Courtney M. Fowler |
January 15, 2013 | 7:58 p.m. PST

Staff Reporter

The lead single off the album came out last album. (via Wikimedia)
The lead single off the album came out last album. (via Wikimedia)
When 24-year-old Harlem native A$AP Rocky dropped his first mixtape, “Live. Love. A$AP” in October 2011, he instantly became an Internet sensation. In a contemporary hip hop culture, which web presence is a must and the turn over time for new music has dwindled down to milliseconds, Rocky has made a name for himself as one of the industry's brightest new stars.

Despite leaking a month early, his debut album, “Long. Live. A$AP” lives up to the hype and establishes the self-proclaimed, “pretty mothafucker” as not only a great hip hop artist, but one of the most innovative voices in pop music. 

Anchored by the hit single, “F**kin’ Problems” featuring three of the industry’s biggest stars (Drake, 2 Chainz & Kendrick Lamar), the album presents all of the complexities of Rocky, from his party lifestyle (“Wild for the Night” ft. Skrillex), to his flashy high fashion appearance (“Fashion Killa”), to his rough path to success (“Long. Live. A$AP”).

On one of the album’s most personal tracks, “Phoenix”, Rocky proclaims, "Bloody ink on my pen spelled suicide/ Kurt Cobain even died cause you scrutinize/ It's a fine line between truth and lies.“ The song is a reflection on his own bouts with depression and suicidal thoughts. It also reveals a darker side of the carefree persona that we’ve grown accustomed to.

Last week, Rocky spoke to MTV.com about the track and it’s level of honesty. “Those are natural feelings that we all get sometimes,” he said. “You hurt so bad and you're going through so much pain to the point where sometimes you don't even wanna live anymore. That's how a lot of people think, whether we'd like to admit it or not and that's all I was showcasing. It was that emotion...suicidal kinda emotions."

Though the album shares a similar title as its mixtape predecessor, it’s an obvious evolution for Rocky and a step in the right direction for his clique, “A$AP Mob.” Along with the aforementioned features “Long. Live. A$AP” also offers appearances by a diverse list of musical talent including, Gucci Mane, Lana Del Rey, Pharrell Williams, MMG rapper Gunplay & Florence Welch of “Florence And The Machine.”

Overall, the album itself is a combination of many great, seemingly contradictory aspects. Consistently throughout the tracks, A$AP Rocky’s slick New York rhymes are set perfectly to an all too familiar syrupy chopped-and-screwed Houston sound (“Angels,” “PMW,” & “Goldie”).
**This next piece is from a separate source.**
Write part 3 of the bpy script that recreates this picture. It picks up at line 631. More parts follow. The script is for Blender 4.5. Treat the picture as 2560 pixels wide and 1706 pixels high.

In every way, Rocky manages to depict a sense of diversity while maintaining his Harlem roots. One of the best examples comes through “1 Train.” The track, which concrete beat plays like an old-school Wu-Tang song, is classically New York, but at the same time laced with flows from the South (Yelawolf & Big K.R.I.T), Midwest (Danny Brown), East (Action Bronson & Joey Bada$$) and West (Kendrick Lamar) coasts.

Rocky’s worldly lyrics and unconventional style create a solid product and prove that there is room for real hip-hop in this saturated, post-digital music world. 

On the title track, “Long. Live. A$AP,” Rocky raps,Who said you can’t live forever lied/ Of course...  I’m living forever/ I’ll forever/ I’ll live,” and judging by this album, A$AP will be living in the music industry for a long time to come.